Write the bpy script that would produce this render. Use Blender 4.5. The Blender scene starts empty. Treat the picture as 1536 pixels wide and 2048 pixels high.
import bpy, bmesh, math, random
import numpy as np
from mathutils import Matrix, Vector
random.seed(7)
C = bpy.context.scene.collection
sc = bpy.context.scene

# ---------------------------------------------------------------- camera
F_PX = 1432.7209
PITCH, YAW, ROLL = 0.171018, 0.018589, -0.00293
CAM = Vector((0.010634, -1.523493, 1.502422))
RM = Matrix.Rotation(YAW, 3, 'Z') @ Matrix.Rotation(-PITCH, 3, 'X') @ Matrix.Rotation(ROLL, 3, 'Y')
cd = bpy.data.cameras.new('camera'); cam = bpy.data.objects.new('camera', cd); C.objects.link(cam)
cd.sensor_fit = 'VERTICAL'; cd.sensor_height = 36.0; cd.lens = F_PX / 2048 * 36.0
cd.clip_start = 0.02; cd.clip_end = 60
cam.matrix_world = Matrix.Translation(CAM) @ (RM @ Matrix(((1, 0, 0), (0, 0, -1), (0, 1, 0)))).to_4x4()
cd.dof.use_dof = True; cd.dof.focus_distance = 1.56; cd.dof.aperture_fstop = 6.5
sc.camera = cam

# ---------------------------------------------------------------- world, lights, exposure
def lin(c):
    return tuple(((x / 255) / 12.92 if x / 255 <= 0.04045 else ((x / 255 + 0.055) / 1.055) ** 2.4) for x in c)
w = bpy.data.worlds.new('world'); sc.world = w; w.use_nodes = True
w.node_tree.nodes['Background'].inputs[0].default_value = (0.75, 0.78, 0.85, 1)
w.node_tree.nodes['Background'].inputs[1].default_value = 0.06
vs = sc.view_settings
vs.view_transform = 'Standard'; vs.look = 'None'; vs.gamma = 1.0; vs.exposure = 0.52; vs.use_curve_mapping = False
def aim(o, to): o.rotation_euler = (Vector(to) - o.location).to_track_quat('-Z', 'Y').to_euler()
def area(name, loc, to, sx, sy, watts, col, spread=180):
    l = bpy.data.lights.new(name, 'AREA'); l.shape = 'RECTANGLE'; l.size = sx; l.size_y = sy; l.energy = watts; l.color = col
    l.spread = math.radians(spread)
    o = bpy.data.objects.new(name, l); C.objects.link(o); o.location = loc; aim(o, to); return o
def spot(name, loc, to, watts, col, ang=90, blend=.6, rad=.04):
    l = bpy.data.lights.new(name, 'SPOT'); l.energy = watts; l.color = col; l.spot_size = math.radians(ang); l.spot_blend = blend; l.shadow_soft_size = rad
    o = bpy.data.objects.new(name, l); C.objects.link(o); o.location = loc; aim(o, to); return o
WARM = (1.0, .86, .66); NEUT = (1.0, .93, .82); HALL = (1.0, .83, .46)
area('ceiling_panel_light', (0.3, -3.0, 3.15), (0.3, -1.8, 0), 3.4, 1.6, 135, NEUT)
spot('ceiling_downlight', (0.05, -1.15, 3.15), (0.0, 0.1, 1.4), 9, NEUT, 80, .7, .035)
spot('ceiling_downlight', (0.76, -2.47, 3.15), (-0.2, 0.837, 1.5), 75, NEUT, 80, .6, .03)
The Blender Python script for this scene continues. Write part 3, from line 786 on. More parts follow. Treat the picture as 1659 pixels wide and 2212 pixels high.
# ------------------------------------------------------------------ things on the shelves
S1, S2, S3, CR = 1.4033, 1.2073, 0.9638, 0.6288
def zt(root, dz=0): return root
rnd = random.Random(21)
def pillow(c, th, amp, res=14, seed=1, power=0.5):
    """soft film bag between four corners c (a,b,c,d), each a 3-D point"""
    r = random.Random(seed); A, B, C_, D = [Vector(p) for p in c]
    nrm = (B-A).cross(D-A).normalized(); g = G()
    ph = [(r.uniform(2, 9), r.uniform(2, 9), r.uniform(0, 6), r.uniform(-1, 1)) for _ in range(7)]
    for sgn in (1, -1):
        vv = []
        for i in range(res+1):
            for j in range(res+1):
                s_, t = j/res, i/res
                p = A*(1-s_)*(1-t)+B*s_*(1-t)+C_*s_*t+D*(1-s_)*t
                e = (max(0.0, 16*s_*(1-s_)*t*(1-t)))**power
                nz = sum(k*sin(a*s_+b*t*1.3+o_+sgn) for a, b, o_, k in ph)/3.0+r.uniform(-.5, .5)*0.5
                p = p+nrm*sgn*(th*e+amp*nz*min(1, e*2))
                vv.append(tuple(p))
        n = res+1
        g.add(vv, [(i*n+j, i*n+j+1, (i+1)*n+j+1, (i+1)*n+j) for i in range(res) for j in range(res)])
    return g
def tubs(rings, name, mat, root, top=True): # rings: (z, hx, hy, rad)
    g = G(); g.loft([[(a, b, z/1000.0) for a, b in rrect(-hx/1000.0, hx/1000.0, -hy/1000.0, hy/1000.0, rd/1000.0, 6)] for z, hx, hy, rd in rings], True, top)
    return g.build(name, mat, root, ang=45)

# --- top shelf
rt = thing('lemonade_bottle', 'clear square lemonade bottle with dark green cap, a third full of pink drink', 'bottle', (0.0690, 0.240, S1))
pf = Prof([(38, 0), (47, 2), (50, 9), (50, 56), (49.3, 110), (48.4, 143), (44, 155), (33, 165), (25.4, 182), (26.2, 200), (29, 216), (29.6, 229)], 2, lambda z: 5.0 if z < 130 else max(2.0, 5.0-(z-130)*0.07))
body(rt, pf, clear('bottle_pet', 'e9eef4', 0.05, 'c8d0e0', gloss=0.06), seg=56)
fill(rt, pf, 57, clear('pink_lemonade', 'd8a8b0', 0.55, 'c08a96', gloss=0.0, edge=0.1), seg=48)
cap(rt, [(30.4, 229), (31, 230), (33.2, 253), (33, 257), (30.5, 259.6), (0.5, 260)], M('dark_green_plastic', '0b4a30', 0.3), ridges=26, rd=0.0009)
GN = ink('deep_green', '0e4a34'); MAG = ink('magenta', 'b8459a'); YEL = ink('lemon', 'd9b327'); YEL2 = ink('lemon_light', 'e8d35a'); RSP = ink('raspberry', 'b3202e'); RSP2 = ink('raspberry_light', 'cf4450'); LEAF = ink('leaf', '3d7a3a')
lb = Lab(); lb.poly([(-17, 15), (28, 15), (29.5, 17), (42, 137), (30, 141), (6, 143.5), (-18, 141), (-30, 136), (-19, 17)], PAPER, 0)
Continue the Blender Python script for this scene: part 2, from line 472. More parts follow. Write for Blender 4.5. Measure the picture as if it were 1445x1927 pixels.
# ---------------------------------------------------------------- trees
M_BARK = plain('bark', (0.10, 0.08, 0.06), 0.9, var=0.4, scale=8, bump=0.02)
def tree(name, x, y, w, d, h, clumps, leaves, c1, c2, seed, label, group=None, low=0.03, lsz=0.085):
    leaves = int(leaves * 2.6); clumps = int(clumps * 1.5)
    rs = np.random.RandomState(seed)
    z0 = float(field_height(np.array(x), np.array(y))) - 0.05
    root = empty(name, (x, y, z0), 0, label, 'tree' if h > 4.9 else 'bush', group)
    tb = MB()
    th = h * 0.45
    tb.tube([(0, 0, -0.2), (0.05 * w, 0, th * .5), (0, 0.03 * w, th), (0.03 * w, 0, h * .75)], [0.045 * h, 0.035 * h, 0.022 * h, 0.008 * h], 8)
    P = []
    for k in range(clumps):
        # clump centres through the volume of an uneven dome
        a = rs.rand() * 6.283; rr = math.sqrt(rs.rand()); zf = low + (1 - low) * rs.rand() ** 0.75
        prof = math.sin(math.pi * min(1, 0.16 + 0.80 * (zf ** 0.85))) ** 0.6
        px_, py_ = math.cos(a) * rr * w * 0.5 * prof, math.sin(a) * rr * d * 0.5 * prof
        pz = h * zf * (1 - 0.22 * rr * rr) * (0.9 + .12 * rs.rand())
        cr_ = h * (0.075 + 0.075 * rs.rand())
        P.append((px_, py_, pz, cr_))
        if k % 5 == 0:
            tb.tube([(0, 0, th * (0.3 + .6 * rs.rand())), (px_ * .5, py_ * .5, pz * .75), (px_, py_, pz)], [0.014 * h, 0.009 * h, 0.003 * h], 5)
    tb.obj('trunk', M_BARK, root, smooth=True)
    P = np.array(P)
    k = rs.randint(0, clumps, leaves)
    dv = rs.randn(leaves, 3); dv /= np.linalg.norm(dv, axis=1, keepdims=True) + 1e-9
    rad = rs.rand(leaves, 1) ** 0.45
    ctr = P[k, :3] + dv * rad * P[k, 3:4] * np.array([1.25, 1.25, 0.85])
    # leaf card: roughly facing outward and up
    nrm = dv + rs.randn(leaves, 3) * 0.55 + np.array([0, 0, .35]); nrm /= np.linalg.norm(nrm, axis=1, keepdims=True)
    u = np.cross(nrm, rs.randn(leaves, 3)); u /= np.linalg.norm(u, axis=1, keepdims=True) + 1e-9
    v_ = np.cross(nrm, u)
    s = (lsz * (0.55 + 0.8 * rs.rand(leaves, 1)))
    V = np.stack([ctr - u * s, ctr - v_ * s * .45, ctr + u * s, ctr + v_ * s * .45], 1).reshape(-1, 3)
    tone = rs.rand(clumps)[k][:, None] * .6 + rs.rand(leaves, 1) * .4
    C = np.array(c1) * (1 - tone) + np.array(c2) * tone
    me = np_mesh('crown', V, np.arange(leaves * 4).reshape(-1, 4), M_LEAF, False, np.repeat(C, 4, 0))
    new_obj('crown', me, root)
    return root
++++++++
• _Required work_
Scan the entries above for the word "Blender" and collect each line holding it.

• _Response_
Write the bpy script that would produce this render. Use Blender 4.5. The Blender scene starts empty. Treat the picture as 1536 pixels wide and 2048 pixels high.
The Blender Python script for this scene continues. Write part 3, from line 786 on. More parts follow. Treat the picture as 1659 pixels wide and 2212 pixels high.
Continue the Blender Python script for this scene: part 2, from line 472. More parts follow. Write for Blender 4.5. Measure the picture as if it were 1445x1927 pixels.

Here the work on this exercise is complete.